** START SUPPLIED MATERIAL **
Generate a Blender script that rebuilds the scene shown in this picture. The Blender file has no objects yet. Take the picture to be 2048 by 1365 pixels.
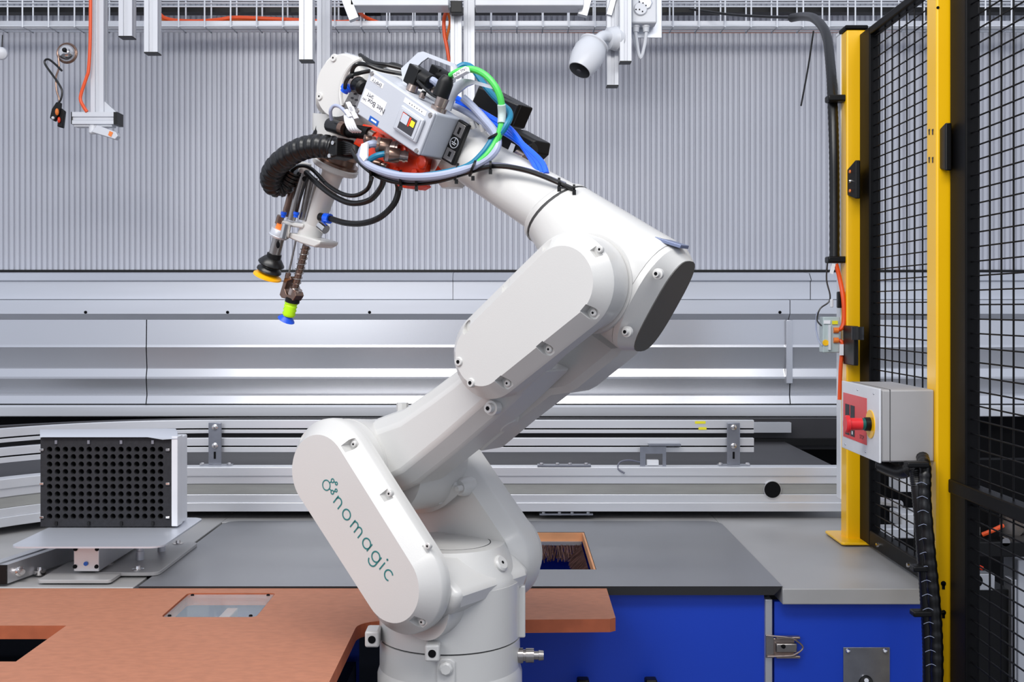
import bpy, bmesh, math, random
from mathutils import Vector as V, Matrix
random.seed(7)
S = bpy.context.scene
COL = S.collection
F = 2300.0; HX = 1024.0; HY = 615.0; ZC = 1.53
pi = math.pi
# ------------------------------------------------------------------ camera
cd = bpy.data.cameras.new('camera'); cam = bpy.data.objects.new('camera', cd); COL.objects.link(cam)
cam.location = (0, 0, ZC); cam.rotation_euler = (pi/2, 0, 0)
cd.sensor_width = 36; cd.lens = 36*F/2048; cd.shift_y = -(682.5-HY)/2048; cd.clip_start = .05; cd.clip_end = 60
S.camera = cam
# ------------------------------------------------------------------ world and lights
w = bpy.data.worlds.new('world'); S.world = w; w.use_nodes = True
bg = w.node_tree.nodes['Background']; bg.inputs[0].default_value = (.80, .86, 1.0, 1); bg.inputs[1].default_value = .74
def area(name, loc, target, sx, sy, power, color=(1, 1, 1)):
    l = bpy.data.lights.new(name, 'AREA'); l.shape = 'RECTANGLE'; l.size = sx; l.size_y = sy; l.energy = power; l.color = color
    o = bpy.data.objects.new(name, l); COL.objects.link(o); o.location = loc
    o.rotation_euler = (V(target)-V(loc)).to_track_quat('-Z', 'Y').to_euler(); return o
area('strip_lamp', (-.75, .9, 3.3), (0, 3.4, .9), 1.8, .6, 36, (1, .98, .95))
area('strip_lamp', (.9, .3, 3.6), (.2, 3.2, 1.0), 1.6, .6, 24, (1, .98, .95))
area('strip_lamp', (-1.6, -.6, 2.5), (0, 2.6, 1.1), 1.2, 1.0, 16, (1, .99, .97))
S.view_settings.view_transform = 'Standard'; S.view_settings.look = 'None'; S.view_settings.gamma = 1
S.view_settings.use_curve_mapping = False; S.view_settings.exposure = .25

# ------------------------------------------------------------------ materials
def srgb(c):
    return tuple((x/12.92 if x <= .04045 else ((x+.055)/1.055)**2.4) for x in [v/255 for v in c]) + (1,)
def mat(name, c, rough=.5, metal=0., var=.06, scale=6., bump=0., bscale=200., stretch=None, coat=0., trans=0., emit=None, es=1., alpha=None, rvar=0., c2=None, c2s=(.45, .6)):
    m = bpy.data.materials.new(name); m.use_nodes = True; nt = m.node_tree; N = nt.nodes; L = nt.links
    b = N['Principled BSDF']; col = srgb(c)
    b.inputs['Roughness'].default_value = rough; b.inputs['Metallic'].default_value = metal
    b.inputs['Coat Weight'].default_value = coat; b.inputs['Coat Roughness'].default_value = .15
    b.inputs['Transmission Weight'].default_value = trans
    tc = N.new('ShaderNodeTexCoord'); mp = N.new('ShaderNodeMapping'); L.new(tc.outputs['Object'], mp.inputs[0])
    if stretch: mp.inputs['Scale'].default_value = stretch
    nz = N.new('ShaderNodeTexNoise'); nz.inputs['Scale'].default_value = scale; nz.inputs['Detail'].default_value = 5
    L.new(mp.outputs[0], nz.inputs[0])
    rp = N.new('ShaderNodeValToRGB'); e = rp.color_ramp.elements
    e[0].position = .3; e[1].position = .7
    e[0].color = tuple(x*(1-var) for x in col[:3])+(1,); e[1].color = tuple(min(1, x*(1+var)) for x in col[:3])+(1,)
    if c2:
        e[0].position, e[1].position = c2s; e[0].color = col; e[1].color = srgb(c2)
    L.new(nz.outputs[0], rp.inputs[0]); L.new(rp.outputs[0], b.inputs['Base Color'])
    if rvar:
        mr = N.new('ShaderNodeMapRange'); mr.inputs[1].default_value = .3; mr.inputs[2].default_value = .7
        mr.inputs[3].default_value = max(0, rough-rvar); mr.inputs[4].default_value = rough+rvar
        L.new(nz.outputs[0], mr.inputs[0]); L.new(mr.outputs[0], b.inputs['Roughness'])
    if bump:
        n2 = N.new('ShaderNodeTexNoise'); n2.inputs['Scale'].default_value = bscale; L.new(mp.outputs[0], n2.inputs[0])
        bp = N.new('ShaderNodeBump'); bp.inputs['Strength'].default_value = bump; bp.inputs['Distance'].default_value = .002
        L.new(n2.outputs[0], bp.inputs['Height']); L.new(bp.outputs[0], b.inputs['Normal'])
    if emit:
        b.inputs['Emission Color'].default_value = srgb(emit); b.inputs['Emission Strength'].default_value = es
    if alpha is not None: b.inputs['Alpha'].default_value = alpha
    return m
M = {}
M['robot'] = mat('robot_paint', (203, 202, 199), .32, 0, .02, 4, .05, 500, coat=.25)
M['robotcap'] = mat('elbow_cap_grey', (88, 87, 84), .45, 0, .03, 5, .05, 500)
M['seam'] = mat('seam_rubber', (60, 60, 60), .7)
M['alu'] = mat('anodised_aluminium', (212, 213, 216), .36, .8, .03, 9)
M['aluh'] = mat('horizontal_aluminium', (226, 227, 230), .33, .6, .03, 5, stretch=(.4, 4, 8))
M['aluw'] = mat('white_anodised_profile', (206, 208, 213), .42, .3, .03, 7)
M['sheet'] = mat('galvanised_sheet', (205, 206, 210), .27, .85, .03, 2, stretch=(.5, 1, 1))
M['ledge'] = mat('pale_metal_ledge', (214, 217, 224), .4, .55, .03, 3, stretch=(.6, 4, 6))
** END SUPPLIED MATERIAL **
**INSTRUCTIONS TO FOLLOW:** Everything from the first line of the listing above through the line that contains "S.view_settings.use_curve_mapping = False;" is to be restated word for word, minus the pictures.

**WRITTEN SOLUTION:**
Generate a Blender script that rebuilds the scene shown in this picture. The Blender file has no objects yet. Take the picture to be 2048 by 1365 pixels.
import bpy, bmesh, math, random
from mathutils import Vector as V, Matrix
random.seed(7)
S = bpy.context.scene
COL = S.collection
F = 2300.0; HX = 1024.0; HY = 615.0; ZC = 1.53
pi = math.pi
# ------------------------------------------------------------------ camera
cd = bpy.data.cameras.new('camera'); cam = bpy.data.objects.new('camera', cd); COL.objects.link(cam)
cam.location = (0, 0, ZC); cam.rotation_euler = (pi/2, 0, 0)
cd.sensor_width = 36; cd.lens = 36*F/2048; cd.shift_y = -(682.5-HY)/2048; cd.clip_start = .05; cd.clip_end = 60
S.camera = cam
# ------------------------------------------------------------------ world and lights
w = bpy.data.worlds.new('world'); S.world = w; w.use_nodes = True
bg = w.node_tree.nodes['Background']; bg.inputs[0].default_value = (.80, .86, 1.0, 1); bg.inputs[1].default_value = .74
def area(name, loc, target, sx, sy, power, color=(1, 1, 1)):
    l = bpy.data.lights.new(name, 'AREA'); l.shape = 'RECTANGLE'; l.size = sx; l.size_y = sy; l.energy = power; l.color = color
    o = bpy.data.objects.new(name, l); COL.objects.link(o); o.location = loc
    o.rotation_euler = (V(target)-V(loc)).to_track_quat('-Z', 'Y').to_euler(); return o
area('strip_lamp', (-.75, .9, 3.3), (0, 3.4, .9), 1.8, .6, 36, (1, .98, .95))
area('strip_lamp', (.9, .3, 3.6), (.2, 3.2, 1.0), 1.6, .6, 24, (1, .98, .95))
area('strip_lamp', (-1.6, -.6, 2.5), (0, 2.6, 1.1), 1.2, 1.0, 16, (1, .99, .97))
S.view_settings.view_transform = 'Standard'; S.view_settings.look = 'None'; S.view_settings.gamma = 1
S.view_settings.use_curve_mapping = False; S.view_settings.exposure = .25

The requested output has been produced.